For Loretta Micco – wife of the late Vincent Micco who passed away in a motorcycle accident this past August – this year’s ride was filled with a mix of emotions. Receiving a host of hugs and encouraging words from her fellow riders, Loretta Micco opened up on what the experience meant to her.


“Everybody feels it,” she said. “We’re still mourning, yet we want to carry on. It’s been only two months, but I’m still heartbroken over what happened to Vincent. I have been thinking about him every day from the start. I’m pretty sure all of the riders do as well.”


Loretta Micco said she never doubted that the Jerry Micco Sr. Memorial Bike Ride series would continue, despite the untimely loss of her husband.


“The family said Vincent would want it to continue, even if he wasn’t here with us,” she said. “They felt it would be a good way for their family and the riders to honor him.”


Former Hollywood Tribal Council Rep. Max B. Osceola Jr., an avid motorcycle rider, spoke on the importance of keeping the tradition alive.
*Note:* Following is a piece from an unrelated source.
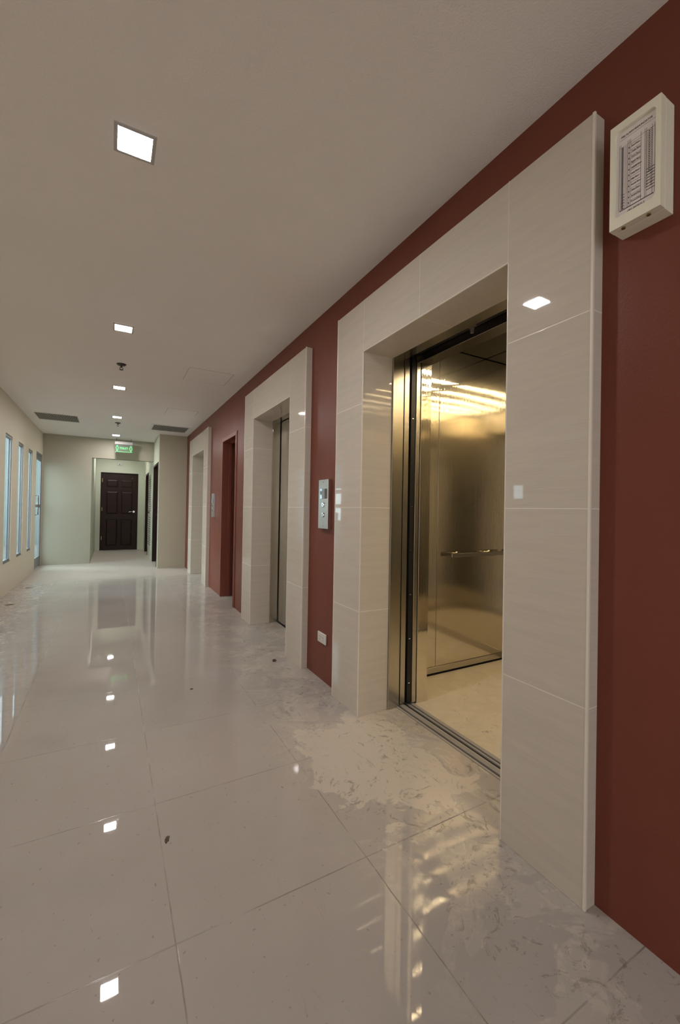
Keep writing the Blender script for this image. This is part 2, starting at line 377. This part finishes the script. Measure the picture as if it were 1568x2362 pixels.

“This is a fun way to remember Vincent and his father,” Osceola said at the Seminole Gaming parking lot. “Everybody here loved to ride bikes. Vincent wanted to remember his father by doing something that was fun and encouraged camaraderie. Vincent was always making fun of himself and other people. It’s a beautiful day out here and I believe this is something Vincent and his dad would want us to do in their honor.”


The starting point of this year’s ride was at the Seminole Gaming Headquarters parking lot, located on the corner of North 64th Ave. and Sheridan St. in Hollywood for a pre-breakfast, followed by a meet and greet gathering.


That was followed by a pit stop at the nearby Hollywood Reservation and a visit to Vincent Micco’s gravesite, located at the New Seminole Graveyard – just north of the Tribe’s headquarters.


“The family wanted to honor Vincent by starting on the reservation and putting flowers on his gravesite,” Loretta Micco said. “It’s too hard for me to speak about Vincent without crying.”


The two early stops were a stark contrast to last year’s bike ride, when everyone involved met at and started the day-long function at Holiday Park.


All riders eventually trekked their way to U.S. 27, a long and winding road they traveled northbound from Interstate 75 to a key pit stop at the Valero truck stop/gas station in South Bay – a span of more than 50 miles.


The rest stop, one of several, allowed riders and family members to freshen up, get some laughs in and talk about a variety of happy moments that transpired from the 215.5 mile-long motorcycle ride.


The riders then continued on after the break, as they traveled through the Lake Okeechobee communities of South Bay, Belle Glade, Pahokee, Canal Point, Port Mayaca, Okeechobee, Buckhead Ridge, Lakeport and Moore Haven.


Stops were made at Port Mayaca for a group photo shoot and at an Okeechobee gas station before heading to the Ortona Cemetery, where the late Jerry Micco Sr. was laid to rest in 2001.


The brief gravesite stop preceded the ride’s final two stops, which were at a gas station in Moore Haven and an end-of-ride dinner/gathering at the Billie Swamp Safari in Big Cypress.


“It was first time I rode down Snake Road since Vincent passed,” Loretta Micco said as she fought back tears. “It was really hard, but God has given us strength each day to get through it. We’re all still shocked that we’re here without Vincent. But one thing I do know is that both Vincent and Jerry are in heaven together. It gives us hope because we’ll get to see them again one day.”